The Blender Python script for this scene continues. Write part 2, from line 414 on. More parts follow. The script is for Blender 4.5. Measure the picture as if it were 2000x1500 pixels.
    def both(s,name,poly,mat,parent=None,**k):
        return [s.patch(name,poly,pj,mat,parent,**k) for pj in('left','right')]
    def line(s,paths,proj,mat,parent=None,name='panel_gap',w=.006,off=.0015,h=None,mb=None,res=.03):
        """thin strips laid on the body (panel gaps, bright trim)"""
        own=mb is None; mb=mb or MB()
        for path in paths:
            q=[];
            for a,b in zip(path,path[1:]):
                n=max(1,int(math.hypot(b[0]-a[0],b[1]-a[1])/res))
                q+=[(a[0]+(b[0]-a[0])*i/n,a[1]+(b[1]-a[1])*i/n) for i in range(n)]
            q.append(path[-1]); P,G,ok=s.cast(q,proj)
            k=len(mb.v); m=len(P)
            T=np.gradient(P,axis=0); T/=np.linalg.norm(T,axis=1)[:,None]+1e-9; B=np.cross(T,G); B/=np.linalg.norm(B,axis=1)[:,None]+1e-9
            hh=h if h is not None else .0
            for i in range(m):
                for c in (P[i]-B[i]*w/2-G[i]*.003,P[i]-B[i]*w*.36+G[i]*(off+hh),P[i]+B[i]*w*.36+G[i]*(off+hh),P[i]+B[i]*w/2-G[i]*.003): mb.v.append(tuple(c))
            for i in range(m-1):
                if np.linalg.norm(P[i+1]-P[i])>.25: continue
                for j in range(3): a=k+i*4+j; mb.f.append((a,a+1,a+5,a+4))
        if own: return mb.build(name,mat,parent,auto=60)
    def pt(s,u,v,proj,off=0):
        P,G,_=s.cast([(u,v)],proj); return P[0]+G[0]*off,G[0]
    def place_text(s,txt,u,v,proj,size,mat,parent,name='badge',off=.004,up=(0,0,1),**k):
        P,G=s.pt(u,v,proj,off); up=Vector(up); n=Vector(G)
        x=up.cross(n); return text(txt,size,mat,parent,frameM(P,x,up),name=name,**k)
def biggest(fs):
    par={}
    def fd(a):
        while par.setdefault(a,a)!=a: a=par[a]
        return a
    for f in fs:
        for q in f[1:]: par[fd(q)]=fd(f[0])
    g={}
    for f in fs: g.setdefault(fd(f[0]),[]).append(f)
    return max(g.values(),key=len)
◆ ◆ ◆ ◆
Reproduce all of the data exactly as given.

#### Task answer
The Blender Python script for this scene continues. Write part 2, from line 414 on. More parts follow. The script is for Blender 4.5. Measure the picture as if it were 2000x1500 pixels.
    def both(s,name,poly,mat,parent=None,**k):
        return [s.patch(name,poly,pj,mat,parent,**k) for pj in('left','right')]
    def line(s,paths,proj,mat,parent=None,name='panel_gap',w=.006,off=.0015,h=None,mb=None,res=.03):
        """thin strips laid on the body (panel gaps, bright trim)"""
        own=mb is None; mb=mb or MB()
        for path in paths:
            q=[];
            for a,b in zip(path,path[1:]):
                n=max(1,int(math.hypot(b[0]-a[0],b[1]-a[1])/res))
                q+=[(a[0]+(b[0]-a[0])*i/n,a[1]+(b[1]-a[1])*i/n) for i in range(n)]
            q.append(path[-1]); P,G,ok=s.cast(q,proj)
            k=len(mb.v); m=len(P)
            T=np.gradient(P,axis=0); T/=np.linalg.norm(T,axis=1)[:,None]+1e-9; B=np.cross(T,G); B/=np.linalg.norm(B,axis=1)[:,None]+1e-9
            hh=h if h is not None else .0
            for i in range(m):
                for c in (P[i]-B[i]*w/2-G[i]*.003,P[i]-B[i]*w*.36+G[i]*(off+hh),P[i]+B[i]*w*.36+G[i]*(off+hh),P[i]+B[i]*w/2-G[i]*.003): mb.v.append(tuple(c))
            for i in range(m-1):
                if np.linalg.norm(P[i+1]-P[i])>.25: continue
                for j in range(3): a=k+i*4+j; mb.f.append((a,a+1,a+5,a+4))
        if own: return mb.build(name,mat,parent,auto=60)
    def pt(s,u,v,proj,off=0):
        P,G,_=s.cast([(u,v)],proj); return P[0]+G[0]*off,G[0]
    def place_text(s,txt,u,v,proj,size,mat,parent,name='badge',off=.004,up=(0,0,1),**k):
        P,G=s.pt(u,v,proj,off); up=Vector(up); n=Vector(G)
        x=up.cross(n); return text(txt,size,mat,parent,frameM(P,x,up),name=name,**k)
def biggest(fs):
    par={}
    def fd(a):
        while par.setdefault(a,a)!=a: a=par[a]
        return a
    for f in fs:
        for q in f[1:]: par[fd(q)]=fd(f[0])
    g={}
    for f in fs: g.setdefault(fd(f[0]),[]).append(f)
    return max(g.values(),key=len)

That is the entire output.